Thursday, January 27, 2011

Of "Incidental" Contributors to Literary Meaning

A friend pointed out to me that there was no need to cite a friend (or other expert) on the topic of the sci-fi-ness of the title 2666. Also, that although the novel/author may properly be described as "vaguely sci-fi," the sci-fi-ity of the title is not in question. I suppose what I'd meant to indicate by citing my friend is that I would not have thought anything about the genre of the title (if titles have genres), even if I couldn't help but notice it. In a work as vaguely sci-fi as 2666, a specifically sci-fi title contributes something (I couldn't tell you the exact amount) to the overall sci-fi-ness of the work.

What caught my eye, or imagination, a lot more than the title, actually, was the cover of the Farrar, Straus, and Giroux edition, depicting Gustave Moreau's Jupiter and Semele - one of the cleverest acts of upscale book marketing I've seen. I am normally quite adept at resisting the attempts of publishers to appeal to overeducated tastes with their beautiful and elegant cover designs and image choices. The truth is, though, that without the Moreau cover, I may never have bought or read 2666 despite the strong recommendation of a friend (the same friend who debates my use of "vaguely" above). In the first place, there's simply the striking visual impact of that busy painting on a giant trade paperback. Second, there's the "insider" appeal of throwing out a reference that assumes the reader will have a working knowledge of art as well as literary "taste." Third (and it is last and least, at least for me), there's the thematic and stylistic connection (and if I recall correctly, Bolano does namecheck Moreau in the book, but not a specific painting). The connotations of the Moreau painting include decadence and a crowded Mannerist complexity that not all readers/gazers will appreciate; a certain obscurity of meaning combined with obscure menace and undercurrents of sexual violence.

All of these connotations are, of course, an appropriate preparation for the reading experience. But it goes further. Did the person or team who chose this cover also consider the connotation that Semele is the mother of Dionysus - referenced in The Savage Detectives? On the apocalyptic connotations of the title - did the person consider that they were creating a link with Yeats's "Leda and the Swan" (where rape, prophesy and fate are connected as in 2666)?

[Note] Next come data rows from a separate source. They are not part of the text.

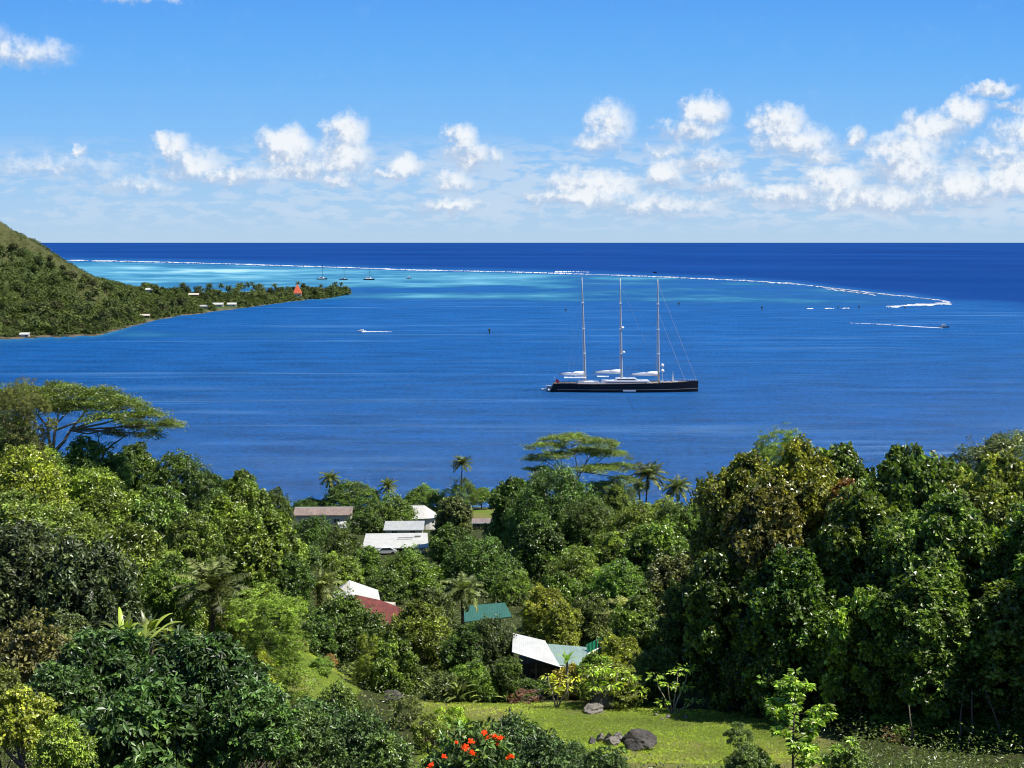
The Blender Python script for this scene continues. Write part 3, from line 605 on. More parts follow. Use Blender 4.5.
# tall right wall
T('fine', 782, 150, 434, 72, 'airy pale crown poking above the bronze tree', (.10, .15, .03), low=.4)
T('vine', 745, 118, 462, 84, 'tall bronze and yellow tree left of centre in the right wall', (.088, .11, .024), low=.02)
T('tall', 800, 112, 451, 100, 'tall yellowish olive tree beside the small rusty orange one', (.10, .118, .025), low=.02)
T('vine', 770, 106, 500, 90, 'brownish vine draped tree in front of the yellowish olive tree', (.066, .080, .026), low=.02)
T('vine', 846, 107, 484, 34, 'small rusty orange leaved tree in the upper right wall', (.13, .08, .03), low=.5)
T('vine', 838, 118, 452, 70, 'green tree right of the orange patches', MD)
T('vine', 905, 112, 457, 88, 'rounded vine covered tree on the right skyline', (.060, .10, .026), low=.02)
T('vine', 950, 122, 470, 80, 'leafy tree in the dip of the right skyline', MD)
T('broad', 1012, 190, 440, 110, 'distant dark rounded tree at the right skyline edge', GY)
T('vine', 1000, 112, 464, 110, 'bright leafy tree at the right edge below the skyline', (.085, .135, .032), low=.02)
T('broad', 940, 138, 465, 50, 'small darker tree behind the dip of the right skyline', DK)
T('vine', 865, 102, 500, 96, 'mid green tree in the middle of the right wall', MD, low=.02)
T('vine', 945, 98, 505, 120, 'broad sunlit tree of the right wall', (.075, .115, .034), low=.02)
T('vine', 1030, 96, 520, 110, 'big leafy tree cut by the right edge', MD, low=.02)
T('tall', 790, 98, 560, 90, 'dark tree filling the base of the right wall left part', DK, low=.02)
T('tall', 720, 104, 560, 70, 'dark tree at the left foot of the right wall', DK, low=.02)
T('vine', 862, 92, 598, 56, 'rounded bright bush tree in front of the right wall', BR, low=.15)
T('tall', 840, 98, 600, 90, 'shadowed tree behind the rounded bright bush tree', DK, low=.01)
T('vine', 930, 90, 580, 100, 'shaded vine tree above the bare trunks at lower right', MD, low=.12)
T('vine', 1020, 88, 590, 100, 'sunlit vine tree at the lower right edge', MD, low=.1)
T('tall', 905, 96, 640, 80, 'dark undergrowth tree between the bare trunks', DK, low=.01)
T('vine', 1092, 92, 482, 150, 'tall leafy tree added past the far right edge to cast shade, only its left fringe in view', MD, low=.02)  # mostly out of view, added for the shadow it throws leftwards
T('vine', 1116, 84, 500, 140, 'leafy tree added outside the lower right corner to cast shade', DK, low=.02)  # unseen tree added to shade the ground at lower right
T('broad', 925, 87, 736, 90, 'low dark bush added to darken the ground right of the dry brush', DK, 'bush')  # dark filler over bare ground where the tree shadow falls short
T('broad', 1005, 86, 732, 90, 'low dark bush added to darken the ground at the lower right corner', DK, 'bush')  # added bush, its dark tone makes up for missing shadow
T('tall', 985, 96, 640, 90, 'dark undergrowth tree at the lower right edge', DK, low=.01)
T('tall', 755, 100, 635, 70, 'dark shrub mass at the back of the lawn', DK, low=.01)
# left slope
T('fine', 22, 132, 386, 52, 'tree with reddish blossom tufts at the far left edge', (.06, .085, .026), low=.1)
T('broad', 5, 140, 420, 60, 'dark tree under the red tufted tree at the left edge', DK)
T('broad', 88, 150, 444, 76, 'mid green tree under the flat umbrella crown', MD)
T('broad', 40, 145, 452, 70, 'dark tree in front of the umbrella tree trunk', MD)
T('broad', 134, 162, 448, 52, 'rounded dark tree right of the umbrella tree branches', DK)
T('broad', 178, 160, 459, 62, 'dark green tree on the left skyline beside the water', DK, low=.05)
T('broad', 212, 170, 476, 34, 'small tree in a notch of the left skyline', DK)
T('vine', 240, 172, 476, 60, 'vine covered tree at the right end of the left skyline', MD, low=.03)
T('broad', 274, 182, 492, 34, 'last tree of the left skyline next to the pink roof', DK)
T('vine', 225, 150, 502, 66, 'bright vine clad tree below the left skyline', BR, low=.02)
T('vine', 272, 158, 515, 52, 'lit vine clad tree left of the pink roofed house', BR, low=.02)
T('vine', 255, 140, 540, 60, 'leafy vine mass above the feathery bright bush', BR, low=.02)
T('broad', 288, 140, 560, 48, 'shadowed tree above the feathery bright bush', DK)
T('broad', 20, 118, 455, 100, 'bright yellow green tree high on the left slope', YG)
T('broad', 90, 120, 478, 96, 'leafy green tree in the middle of the left slope', BR)
T('broad', 150, 122, 496, 80, 'pale green tree right of the middle of the left slope', (.075, .125, .035))
T('broad', 190, 118, 520, 60, 'green tree on the left slope above the palm', MD)
T('broad', 60, 104, 512, 96, 'mid green tree low on the left slope', BR)
T('broad', 128, 104, 530, 84, 'bright leafy tree low on the left slope', BR)
T('broad', 5, 98, 500, 90, 'yellowish tree at the left edge of the slope', (.09, .13, .03))
T('spec', 20, 86, 535, 110, 'dark glittering tree with small shiny leaves at left edge', (.034, .052, .024), low=.02)
T('spec', 86, 84, 548, 100, 'dark glittering tree beside the one at the left edge', (.034, .054, .024), low=.02)
T('broad', 170, 100, 560, 56, 'leafy bush left of the short palm', MD)
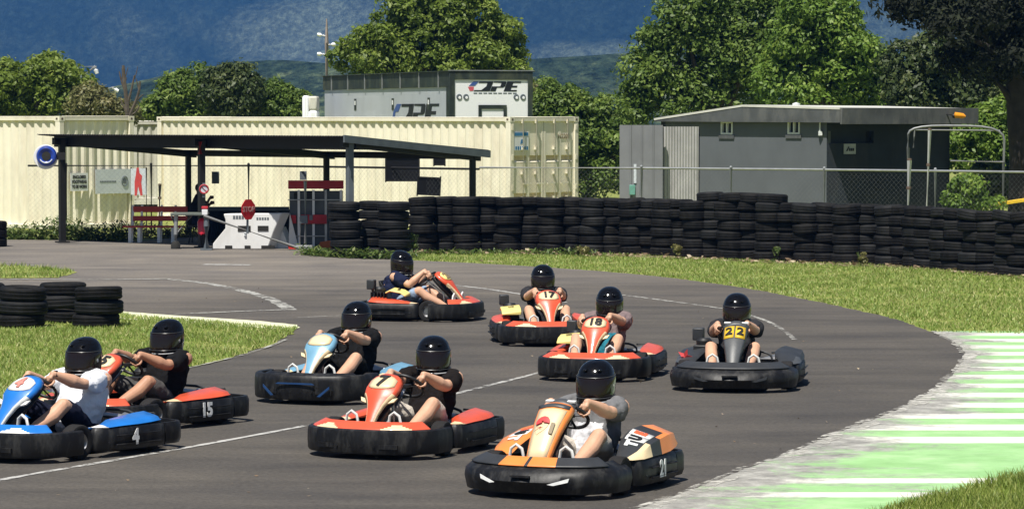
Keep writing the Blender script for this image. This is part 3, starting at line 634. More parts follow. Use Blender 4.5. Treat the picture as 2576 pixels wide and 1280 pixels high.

Hey - in the internet age, this is easy to find out! Charlotte Strick is the cover designer, and the choice of the Moreau painting (19th century, not 18th century as the journal has it!), "apocalyptic and kind of insane," came from her editor (the FSG editor, I assume?), Lorin Stein. However, the edition discussed in this interview features three volumes with three art-referencing covers. I had one hardcore po-mogasm (wow, horrifying coinage) when I learned that the second cover featured the work of Cy Twombly - brilliant! Even more obscure - the artist and the meanings of his paintings! Oh, the taste involved! The exclusivity! (I'm not joking about my excitement, although I'm being sarcastic at my own expense.)

Twombly - introduced to me by the same friend who reprimanded me for my vague use of "vaguely." Perhaps this info will make it up to him, if he didn't know it already. But all in all, it's probably time to open this blog to comments, not that I'm expecting a flood, or for that matter trickle. Maybe an occasional tickle.

So, what does Twombly contribute to "The Part About the Crimes" (weird choice)? Discuss! My instinct is to say that we've gone a little bit too far in taste, and something is being masked here - but, I am almost wholly ignorant of Twombly as a context, or as much more than a name.

And what does this sort of packaging do to our interpretation not just of the book, but of Bolano as an author? Personally, I find Bolano, even in 2666, barely experimental. He's idiosyncratic, like Jane Bowles or Robert Walser transferred from the brain of a miniaturist to the brain of a maximalist; at times he's surrealist, at other times Lynchean (a particular kind of dark surrealism for which there's no other word). And he likes really long sentences, but they're not particularly syntactically complex - on the contrary, they're usually comma-spliced together. Yet the packaging seems to want to flatter the reader: to beckon: you with the references, this stuff is difficult to understand, but you've got the intelligence and cultural preparation for it. In contrast, I look at a Twombly and I don't have a clue what he's after or what I'm supposed to think (sometimes I think: "pretty," but that's as far as it goes). But maybe that just goes to show that I'm less comfortable with abstract expressionism than I am with narrative (literary or cinematic) surrealism.